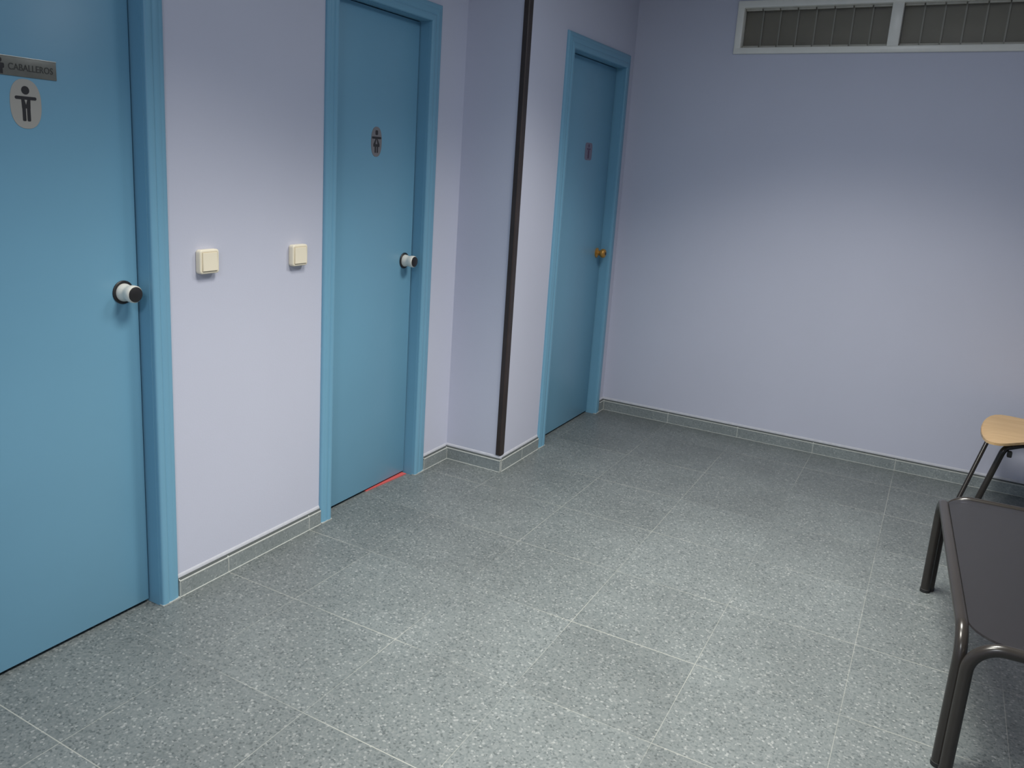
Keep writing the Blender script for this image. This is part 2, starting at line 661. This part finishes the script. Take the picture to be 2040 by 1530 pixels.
def make_door(name, y0, y1, xw, wl_, wr_, label, hand):
    root = empty(name, (xw, (y0 + y1) / 2, 0))
    yc = (y0 + y1) / 2
    tag(root, label, 'door', kind='structure')
    a, c = y0 - yc, y1 - yc
    # leaf
    lf = MB().box((-REC - 0.038, a + 0.0045, 0.012), (-REC, c - 0.0045, HI - 0.004), M['blue'], bev=0.0015)
    leaf = lf.build('door_leaf', root)
    # lining (jamb + head) with a stop behind the leaf
    j = MB()
    th = 0.018
    j.box((-WT + 0.001, a - th, 0), (0.0005, a, HI + th), M['blue'])
    j.box((-WT + 0.001, c, 0), (0.0005, c + th, HI + th), M['blue'])
    j.box((-WT + 0.001, a, HI), (0.0005, c, HI + th), M['blue'])
    j.box((-WT + 0.002, a, 0), (-REC - 0.0400, a + 0.014, HI), M['blue'])
    j.box((-WT + 0.002, c - 0.014, 0), (-REC - 0.0400, c, HI), M['blue'])
    j.box((-WT + 0.002, a, HI - 0.014), (-REC - 0.0400, c, HI), M['blue'])
    j.build('door_lining', root)
    # mitred architrave: sweep profile along left leg, head, right leg
    H = 0.075

    def leg(side):
        t = bmesh.new()
        w_ = wl_ if side < 0 else wr_
        y = a if side < 0 else c
        prof = architrave_profile(w_)
        bot = [t.verts.new((x, y + side * u, 0.0)) for u, x in prof]
        top = [t.verts.new((x, y + side * u, HI + u * H / w_)) for u, x in prof]
        t.faces.new(bot)
        t.faces.new(top[::-1])
        for i in range(len(prof)):
            k = (i + 1) % len(prof)
            t.faces.new((bot[i], top[i], top[k], bot[k]))
        bmesh.ops.recalc_face_normals(t, faces=t.faces[:])
        return t

    for side in (-1, 1):
        m_ = MB()
        m_._merge(leg(side), M['blue'], True)
        # bead of grout at the foot
        y = a if side < 0 else c
        w_ = wl_ if side < 0 else wr_
        m_.box((0, min(y, y + side * w_), 0), (0.018, max(y, y + side * w_), 0.004), M['grout'])
        m_.build('architrave', root)
    t = bmesh.new()
    profL, profR = architrave_profile(wl_), architrave_profile(wr_)
    A = [t.verts.new((x, a - u, HI + u * H / wl_)) for u, x in profL]
    B = [t.verts.new((x, c + u, HI + u * H / wr_)) for u, x in profR]
    t.faces.new(A)
    t.faces.new(B[::-1])
    for i in range(len(A)):
        k = (i + 1) % len(A)
        t.faces.new((A[i], B[i], B[k], A[k]))
    bmesh.ops.recalc_face_normals(t, faces=t.faces[:])
    m_ = MB()
    m_._merge(t, M['blue'], True)
    m_.build('architrave_head', root)
    return root, yc


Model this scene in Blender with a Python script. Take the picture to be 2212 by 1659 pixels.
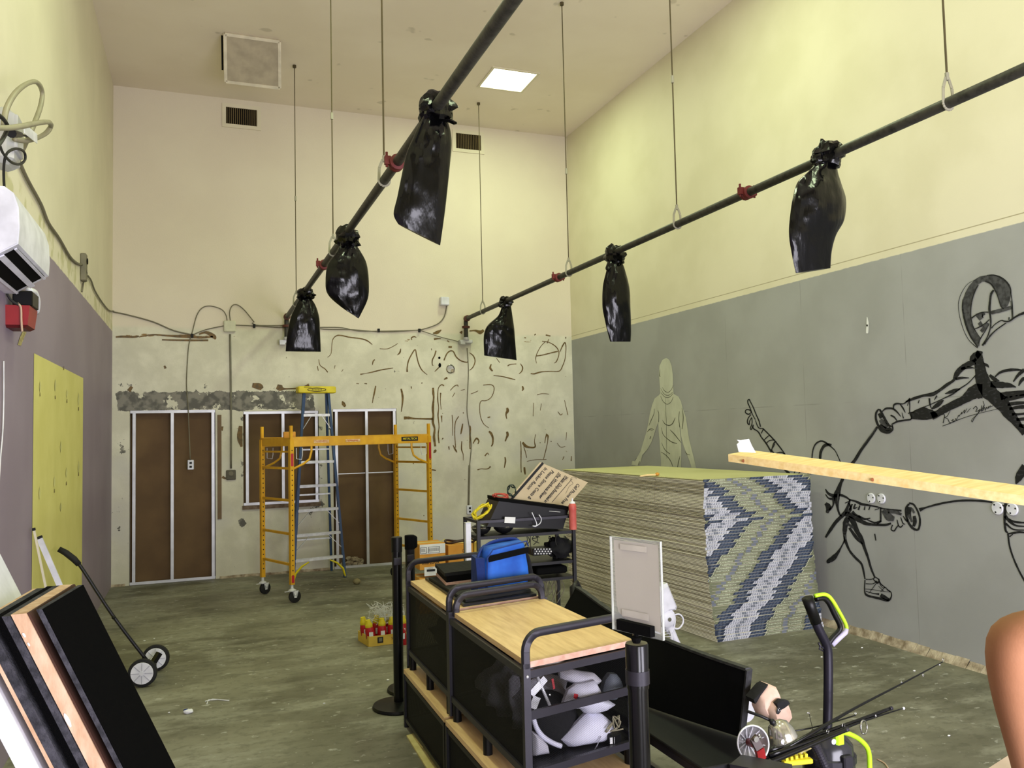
import bpy, bmesh, math, random
from mathutils import Vector as V, Matrix, noise
from mathutils.geometry import tessellate_polygon
random.seed(7)
for o in list(bpy.data.objects): bpy.data.objects.remove(o)
SC = bpy.context.scene
COL = SC.collection
PI = math.pi

# ---------------------------------------------------------------- camera
F = 1785.96
CAM = V((0, 0, 1.84))
_yaw, _pitch, _roll = 0.360743166, 0.0562992222, -0.022422655
_f = V((math.sin(_yaw)*math.cos(_pitch), math.cos(_yaw)*math.cos(_pitch), math.sin(_pitch)))
_r = V((math.cos(_yaw), -math.sin(_yaw), 0))
_u = _r.cross(_f)
_r, _u = _r*math.cos(_roll)+_u*math.sin(_roll), _u*math.cos(_roll)-_r*math.sin(_roll)
cd = bpy.data.cameras.new('camera'); co = bpy.data.objects.new('camera', cd); COL.objects.link(co)
cd.sensor_fit = 'HORIZONTAL'; cd.sensor_width = 36; cd.lens = F/2212*36; cd.clip_start = 0.05
co.matrix_world = Matrix(((_r.x, _u.x, -_f.x, CAM.x), (_r.y, _u.y, -_f.y, CAM.y), (_r.z, _u.z, -_f.z, CAM.z), (0, 0, 0, 1)))
SC.camera = co

# ---------------------------------------------------------------- light and exposure
SC.view_settings.view_transform = 'Standard'; SC.view_settings.look = 'None'
SC.view_settings.gamma = 1; SC.view_settings.use_curve_mapping = False
SC.view_settings.exposure = EXPO = 0.0
w = bpy.data.worlds.new('world'); SC.world = w; w.use_nodes = True
w.node_tree.nodes['Background'].inputs[0].default_value = (0.75, 0.80, 1.0, 1)
w.node_tree.nodes['Background'].inputs[1].default_value = 0.35

XL, XR, YB, HH, YF = -1.051, 5.364, 11.567, 6.412, -1.9
def area(name, loc, rot, sx, sy, power, col):
    l = bpy.data.lights.new(name, 'AREA'); l.shape = 'RECTANGLE'; l.size = sx; l.size_y = sy
    l.energy = power; l.color = col
    o = bpy.data.objects.new(name, l); COL.objects.link(o); o.location = loc; o.rotation_euler = rot
    return o
# daylight through the big doorway behind the photographer
area('door_daylight', (2.6, YF+0.05, 1.25), (math.radians(90), 0, 0), 4.4, 2.4, 620, (0.92, 0.89, 1.0))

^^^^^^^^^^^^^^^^

> _REQUIREMENTS_
Look over the material above and show each line where "this" appears.

> _RESULT_
Keep writing the Blender script for this image. This is part 2, starting at line 661. This part finishes the script. Take the picture to be 2040 by 1530 pixels.
Model this scene in Blender with a Python script. Take the picture to be 2212 by 1659 pixels.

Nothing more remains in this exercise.